Yah, that’s how it works. “I want to marry you, so let me check your teeth.” How’s that for a come-on line?

Is that what recruiting means? Do we know we’re in love before we ask for marriage? Just what the hell does a manager know about the person he’s trying to entice to the company? Probably not enough. What kind of research has the company done to identify the right talent before going on the hunt? Do companies do research at all? Do they know who they want and why? Do they pick the target carefully and pursue only the right people?

Are you kidding? HR budgets fly right out the window, cash gets blown every day, wasted on resumes with the right key words. Scrub ‘em up, get ‘em ready, do the interview, into the chum bucket with the rejects. This ain’t love and courting. It’s trawling the bars at 2am.

It costs companies a huge bundle.

That’s how companies hire. So stop calling it recruiting. Let’s call it baiting. Because what happens to the top talent once it takes the hook ain’t very pretty.

Hiring is a manager’s #1 job. People are our most important asset. Show me a company where respecting the candidate is the policy.

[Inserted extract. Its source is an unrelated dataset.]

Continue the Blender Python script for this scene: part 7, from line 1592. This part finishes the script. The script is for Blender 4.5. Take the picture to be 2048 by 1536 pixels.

2 Comments on “Baiting the talent”
By JB King
August 1, 2008 at 4:45 pm

Fog Creek software would be my example where the candidate is respected though you may already know about them from the Joel on Software blog listed on your blogroll.

By gl hoffman
August 1, 2008 at 9:57 pm

No question that is not only OUR policy for candidates, but after they get the job too…course, it starts with respecting our prospects and customers.